● EXERCISE DIRECTIONS
Output the material exactly, but drop every image it holds.

++++++

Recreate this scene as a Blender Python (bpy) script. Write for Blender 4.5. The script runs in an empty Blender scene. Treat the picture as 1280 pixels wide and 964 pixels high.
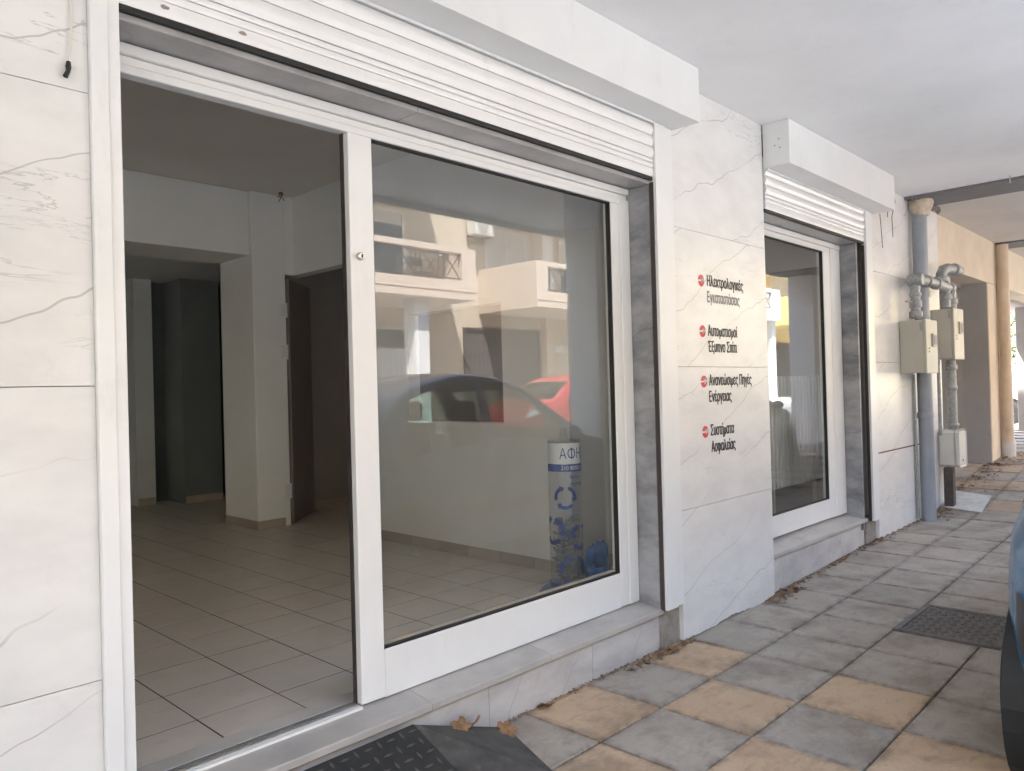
import bpy, bmesh, math, random
from mathutils import Vector, Matrix, noise as mnoise
from mathutils.geometry import delaunay_2d_cdt
import numpy as np
rnd = random.Random(7)
S = bpy.context.scene
COL = S.collection
PI = math.pi
R = math.radians

# ------------------------------------------------------------------ camera
F, YAW, PITCH, ROLL = 950.0, math.atan(918/950), math.atan(6/950), 0.027
fw = Vector((math.cos(YAW)*math.cos(PITCH), math.sin(YAW)*math.cos(PITCH), math.sin(PITCH)))
r0 = Vector((math.sin(YAW), -math.cos(YAW), 0)); u0 = r0.cross(fw)
cr, sr = math.cos(ROLL), math.sin(ROLL)
RV = cr*r0 - sr*u0; UV = sr*r0 + cr*u0
CAMP = Vector((0, -2.4, 1.5))
cd = bpy.data.cameras.new('camera'); cam = bpy.data.objects.new('camera', cd); COL.objects.link(cam)
cd.sensor_width = 36; cd.lens = F/1280*36; cd.clip_start = .05; cd.clip_end = 2000
m3 = Matrix((RV, UV, -fw)).transposed()
cam.matrix_world = Matrix.Translation(CAMP) @ m3.to_4x4()
S.camera = cam
def proj(p):                      # photograph pixel of a world point (only used to leave out pieces nobody can see)
    d = Vector(p)-CAMP; z = d.dot(fw)
    if z < .05: return None
    return (640+F*d.dot(RV)/z, 482-F*d.dot(UV)/z)

# ------------------------------------------------------------------ light
SUN_EL, SUN_AZ = R(64), R(-35)    # azimuth from +y, the sun stands behind the shop
W = bpy.data.worlds.new('World'); S.world = W; W.use_nodes = True
nt = W.node_tree; nt.nodes.clear()
sk = nt.nodes.new('ShaderNodeTexSky'); sk.sky_type = 'NISHITA'; sk.sun_disc = False
sk.sun_elevation = SUN_EL; sk.sun_rotation = SUN_AZ; sk.air_density = 1.2; sk.dust_density = 2.0
bg = nt.nodes.new('ShaderNodeBackground'); bg.inputs['Strength'].default_value = 0.15
ow = nt.nodes.new('ShaderNodeOutputWorld')
hs = nt.nodes.new('ShaderNodeHueSaturation'); hs.inputs['Saturation'].default_value = .86      # summer haze
nt.links.new(sk.outputs[0], hs.inputs['Color']); nt.links.new(hs.outputs[0], bg.inputs[0]); nt.links.new(bg.outputs[0], ow.inputs[0])
sl = bpy.data.lights.new('sun', 'SUN'); sl.energy = 4.8; sl.angle = R(1.0); sl.color = (1, .985, .975)
so = bpy.data.objects.new('sun', sl); COL.objects.link(so)
sd = Vector((math.sin(SUN_AZ)*math.cos(SUN_EL), math.cos(SUN_AZ)*math.cos(SUN_EL), math.sin(SUN_EL)))
so.rotation_euler = sd.to_track_quat('Z', 'Y').to_euler(); so.location = (0, 10, 30)
S.view_settings.view_transform = 'Standard'; S.view_settings.look = 'None'
S.view_settings.exposure = 3.45; S.view_settings.gamma = 1
S.render.engine = 'CYCLES'
S.cycles.max_bounces = 14; S.cycles.diffuse_bounces = 6; S.cycles.glossy_bounces = 5
S.cycles.transparent_max_bounces = 16; S.cycles.sample_clamp_indirect = 6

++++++

● FINISHED ANSWER
Recreate this scene as a Blender Python (bpy) script. Write for Blender 4.5. The script runs in an empty Blender scene. Treat the picture as 1280 pixels wide and 964 pixels high.
import bpy, bmesh, math, random
from mathutils import Vector, Matrix, noise as mnoise
from mathutils.geometry import delaunay_2d_cdt
import numpy as np
rnd = random.Random(7)
S = bpy.context.scene
COL = S.collection
PI = math.pi
R = math.radians

# ------------------------------------------------------------------ camera
F, YAW, PITCH, ROLL = 950.0, math.atan(918/950), math.atan(6/950), 0.027
fw = Vector((math.cos(YAW)*math.cos(PITCH), math.sin(YAW)*math.cos(PITCH), math.sin(PITCH)))
r0 = Vector((math.sin(YAW), -math.cos(YAW), 0)); u0 = r0.cross(fw)
cr, sr = math.cos(ROLL), math.sin(ROLL)
RV = cr*r0 - sr*u0; UV = sr*r0 + cr*u0
CAMP = Vector((0, -2.4, 1.5))
cd = bpy.data.cameras.new('camera'); cam = bpy.data.objects.new('camera', cd); COL.objects.link(cam)
cd.sensor_width = 36; cd.lens = F/1280*36; cd.clip_start = .05; cd.clip_end = 2000
m3 = Matrix((RV, UV, -fw)).transposed()
cam.matrix_world = Matrix.Translation(CAMP) @ m3.to_4x4()
S.camera = cam
def proj(p):                      # photograph pixel of a world point (only used to leave out pieces nobody can see)
    d = Vector(p)-CAMP; z = d.dot(fw)
    if z < .05: return None
    return (640+F*d.dot(RV)/z, 482-F*d.dot(UV)/z)

# ------------------------------------------------------------------ light
SUN_EL, SUN_AZ = R(64), R(-35)    # azimuth from +y, the sun stands behind the shop
W = bpy.data.worlds.new('World'); S.world = W; W.use_nodes = True
nt = W.node_tree; nt.nodes.clear()
sk = nt.nodes.new('ShaderNodeTexSky'); sk.sky_type = 'NISHITA'; sk.sun_disc = False
sk.sun_elevation = SUN_EL; sk.sun_rotation = SUN_AZ; sk.air_density = 1.2; sk.dust_density = 2.0
bg = nt.nodes.new('ShaderNodeBackground'); bg.inputs['Strength'].default_value = 0.15
ow = nt.nodes.new('ShaderNodeOutputWorld')
hs = nt.nodes.new('ShaderNodeHueSaturation'); hs.inputs['Saturation'].default_value = .86      # summer haze
nt.links.new(sk.outputs[0], hs.inputs['Color']); nt.links.new(hs.outputs[0], bg.inputs[0]); nt.links.new(bg.outputs[0], ow.inputs[0])
sl = bpy.data.lights.new('sun', 'SUN'); sl.energy = 4.8; sl.angle = R(1.0); sl.color = (1, .985, .975)
so = bpy.data.objects.new('sun', sl); COL.objects.link(so)
sd = Vector((math.sin(SUN_AZ)*math.cos(SUN_EL), math.cos(SUN_AZ)*math.cos(SUN_EL), math.sin(SUN_EL)))
so.rotation_euler = sd.to_track_quat('Z', 'Y').to_euler(); so.location = (0, 10, 30)
S.view_settings.view_transform = 'Standard'; S.view_settings.look = 'None'
S.view_settings.exposure = 3.45; S.view_settings.gamma = 1
S.render.engine = 'CYCLES'
S.cycles.max_bounces = 14; S.cycles.diffuse_bounces = 6; S.cycles.glossy_bounces = 5
S.cycles.transparent_max_bounces = 16; S.cycles.sample_clamp_indirect = 6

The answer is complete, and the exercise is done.